The direct involvement of Blair and Clinton aides followed an appeal for help by Daniel Levy, the Tel Aviv-based son of Lord Levy, a friend and the tennis partner of Mr Blair.

Mr Gould and Mr Greenberg were the architects of the proposal that the party change its name, even suggesting at one point that it be called New Labour. In the event, the Labour Party kept its name but fought the election under the One Israel banner, the name of the alliance it formed with two smaller parties.

How much of a difference the new model Labour Party made to the outcome of the election is doubted by some Israeli analysts. Mr Barak won, they believe, because so many of Mr Netanyahu's colleagues had been fired or deserted and set up the Centre Party to remove him. Mr Barak's strategy amounted to keeping his mouth shut and watching his opponent self-destruct.

When they became involved in 1997, Mr Gould and Mr Greenberg warned that the modernisation of Labour was the most important and difficult task facing the Barak campaign.
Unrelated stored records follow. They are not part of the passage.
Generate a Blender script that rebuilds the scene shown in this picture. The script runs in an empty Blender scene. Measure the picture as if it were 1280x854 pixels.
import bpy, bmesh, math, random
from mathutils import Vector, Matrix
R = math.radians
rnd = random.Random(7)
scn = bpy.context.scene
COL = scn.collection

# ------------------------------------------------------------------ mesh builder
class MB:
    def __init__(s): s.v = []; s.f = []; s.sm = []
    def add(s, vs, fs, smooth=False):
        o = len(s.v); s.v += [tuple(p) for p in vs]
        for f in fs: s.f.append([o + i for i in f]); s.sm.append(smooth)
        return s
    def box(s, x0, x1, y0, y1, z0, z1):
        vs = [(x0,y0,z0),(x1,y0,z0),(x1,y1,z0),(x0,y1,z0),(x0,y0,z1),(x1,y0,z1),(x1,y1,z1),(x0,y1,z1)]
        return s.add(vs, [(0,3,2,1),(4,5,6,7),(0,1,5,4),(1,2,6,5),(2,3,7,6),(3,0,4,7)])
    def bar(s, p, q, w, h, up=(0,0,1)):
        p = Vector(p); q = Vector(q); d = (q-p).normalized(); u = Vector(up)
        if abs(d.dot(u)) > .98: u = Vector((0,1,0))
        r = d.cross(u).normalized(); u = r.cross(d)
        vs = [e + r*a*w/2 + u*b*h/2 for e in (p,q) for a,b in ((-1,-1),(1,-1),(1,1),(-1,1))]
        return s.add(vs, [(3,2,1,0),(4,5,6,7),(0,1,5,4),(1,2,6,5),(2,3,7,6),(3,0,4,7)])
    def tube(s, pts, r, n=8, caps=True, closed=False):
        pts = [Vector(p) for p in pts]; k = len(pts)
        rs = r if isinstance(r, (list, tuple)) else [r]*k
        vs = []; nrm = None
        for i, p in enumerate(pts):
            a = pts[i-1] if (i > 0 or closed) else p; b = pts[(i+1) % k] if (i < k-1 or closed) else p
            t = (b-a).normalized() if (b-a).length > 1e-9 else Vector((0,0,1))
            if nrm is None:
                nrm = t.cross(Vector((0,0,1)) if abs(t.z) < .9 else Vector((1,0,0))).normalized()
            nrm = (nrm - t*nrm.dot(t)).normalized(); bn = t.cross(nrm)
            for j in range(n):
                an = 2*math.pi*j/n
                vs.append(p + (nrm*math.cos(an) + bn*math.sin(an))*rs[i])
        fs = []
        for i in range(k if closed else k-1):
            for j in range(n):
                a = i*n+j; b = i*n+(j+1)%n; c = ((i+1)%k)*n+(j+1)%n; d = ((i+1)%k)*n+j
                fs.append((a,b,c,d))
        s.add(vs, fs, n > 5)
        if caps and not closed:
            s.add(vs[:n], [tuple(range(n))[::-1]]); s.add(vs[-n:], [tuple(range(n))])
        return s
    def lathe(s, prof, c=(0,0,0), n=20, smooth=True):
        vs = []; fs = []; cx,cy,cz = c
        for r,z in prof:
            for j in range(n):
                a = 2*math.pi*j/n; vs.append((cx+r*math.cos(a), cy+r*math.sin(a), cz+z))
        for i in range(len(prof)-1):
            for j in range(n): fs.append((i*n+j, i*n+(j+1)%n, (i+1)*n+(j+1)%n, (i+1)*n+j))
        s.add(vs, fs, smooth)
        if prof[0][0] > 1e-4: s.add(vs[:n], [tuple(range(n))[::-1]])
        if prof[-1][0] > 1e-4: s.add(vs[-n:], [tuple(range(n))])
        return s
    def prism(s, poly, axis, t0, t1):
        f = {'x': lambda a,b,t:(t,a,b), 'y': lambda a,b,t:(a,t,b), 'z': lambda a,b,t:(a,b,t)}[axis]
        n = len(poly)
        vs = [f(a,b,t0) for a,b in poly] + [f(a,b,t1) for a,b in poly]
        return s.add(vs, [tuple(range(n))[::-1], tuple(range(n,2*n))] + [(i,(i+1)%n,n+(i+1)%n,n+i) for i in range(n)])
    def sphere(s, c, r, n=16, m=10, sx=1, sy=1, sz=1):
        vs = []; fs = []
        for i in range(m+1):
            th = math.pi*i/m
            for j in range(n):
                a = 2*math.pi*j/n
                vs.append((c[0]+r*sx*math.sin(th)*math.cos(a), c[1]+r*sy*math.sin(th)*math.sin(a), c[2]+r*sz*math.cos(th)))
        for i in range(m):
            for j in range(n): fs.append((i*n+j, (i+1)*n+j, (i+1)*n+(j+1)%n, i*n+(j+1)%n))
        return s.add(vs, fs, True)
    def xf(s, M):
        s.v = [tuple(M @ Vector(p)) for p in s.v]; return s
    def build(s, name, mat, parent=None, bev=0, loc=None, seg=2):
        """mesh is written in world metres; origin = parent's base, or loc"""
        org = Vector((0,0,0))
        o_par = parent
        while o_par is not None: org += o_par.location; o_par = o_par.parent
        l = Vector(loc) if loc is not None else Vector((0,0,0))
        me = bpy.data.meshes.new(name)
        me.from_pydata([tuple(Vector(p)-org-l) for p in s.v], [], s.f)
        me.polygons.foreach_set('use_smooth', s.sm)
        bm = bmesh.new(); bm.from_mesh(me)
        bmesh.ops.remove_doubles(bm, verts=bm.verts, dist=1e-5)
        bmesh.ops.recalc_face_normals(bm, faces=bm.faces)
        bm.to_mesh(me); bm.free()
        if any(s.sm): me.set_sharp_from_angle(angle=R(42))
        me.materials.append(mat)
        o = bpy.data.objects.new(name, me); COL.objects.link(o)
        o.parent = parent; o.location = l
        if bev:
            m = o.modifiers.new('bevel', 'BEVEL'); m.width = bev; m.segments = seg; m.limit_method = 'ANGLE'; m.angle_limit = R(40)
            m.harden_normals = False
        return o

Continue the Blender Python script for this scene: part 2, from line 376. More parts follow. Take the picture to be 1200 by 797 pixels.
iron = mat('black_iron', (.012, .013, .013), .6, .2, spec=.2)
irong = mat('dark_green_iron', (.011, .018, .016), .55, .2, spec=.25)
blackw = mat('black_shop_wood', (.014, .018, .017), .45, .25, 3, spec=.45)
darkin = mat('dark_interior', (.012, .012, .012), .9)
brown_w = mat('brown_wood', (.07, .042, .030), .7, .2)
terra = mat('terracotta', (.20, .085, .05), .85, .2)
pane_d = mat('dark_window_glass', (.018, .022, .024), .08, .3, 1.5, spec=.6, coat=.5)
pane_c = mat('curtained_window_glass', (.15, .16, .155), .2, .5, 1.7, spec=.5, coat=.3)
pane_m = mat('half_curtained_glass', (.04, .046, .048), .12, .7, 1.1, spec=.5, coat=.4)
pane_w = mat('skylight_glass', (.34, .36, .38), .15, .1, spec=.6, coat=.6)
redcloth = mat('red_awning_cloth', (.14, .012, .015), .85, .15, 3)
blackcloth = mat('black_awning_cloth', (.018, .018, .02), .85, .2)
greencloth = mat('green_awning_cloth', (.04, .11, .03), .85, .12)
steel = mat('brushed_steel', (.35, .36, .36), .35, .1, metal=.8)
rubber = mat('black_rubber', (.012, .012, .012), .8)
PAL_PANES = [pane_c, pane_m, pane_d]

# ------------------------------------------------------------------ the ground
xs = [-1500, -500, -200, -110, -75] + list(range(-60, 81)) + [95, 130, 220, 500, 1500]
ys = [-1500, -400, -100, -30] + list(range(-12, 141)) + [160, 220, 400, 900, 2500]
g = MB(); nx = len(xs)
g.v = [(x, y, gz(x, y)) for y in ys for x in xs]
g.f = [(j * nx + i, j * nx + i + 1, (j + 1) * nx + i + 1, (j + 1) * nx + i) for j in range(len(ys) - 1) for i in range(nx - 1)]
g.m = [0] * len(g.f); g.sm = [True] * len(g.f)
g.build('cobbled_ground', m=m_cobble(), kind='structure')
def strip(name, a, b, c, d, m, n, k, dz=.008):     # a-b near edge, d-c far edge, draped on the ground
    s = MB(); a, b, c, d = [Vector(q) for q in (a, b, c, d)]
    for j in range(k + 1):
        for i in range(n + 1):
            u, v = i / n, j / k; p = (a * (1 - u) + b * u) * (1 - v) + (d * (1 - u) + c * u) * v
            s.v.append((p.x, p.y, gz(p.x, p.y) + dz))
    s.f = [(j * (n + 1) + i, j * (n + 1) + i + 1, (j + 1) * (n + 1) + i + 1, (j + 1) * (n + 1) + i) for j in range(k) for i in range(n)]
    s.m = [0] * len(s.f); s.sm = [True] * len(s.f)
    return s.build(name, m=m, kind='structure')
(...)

They recommended the "dramatic high risk" strategy pursued by Mr Blair on, for example, the ditching of Labour's Clause IV.

At first they thoughtLabour's prospects were poor. The party's combination of "elitism plus softness on the core security issues" was summed up as "fatal". Mr Gould and Mr Greenberg warned that Labour was not considered to be "the party of the people"; the party that could best resolve social problems or unite the country.

Last night Mr Gould said most of the credit should go to Mr Greenberg, a partner in his London-based political consultancy. "Stan did an extraordinary job. He kept faith during a difficult project and got an incredible result."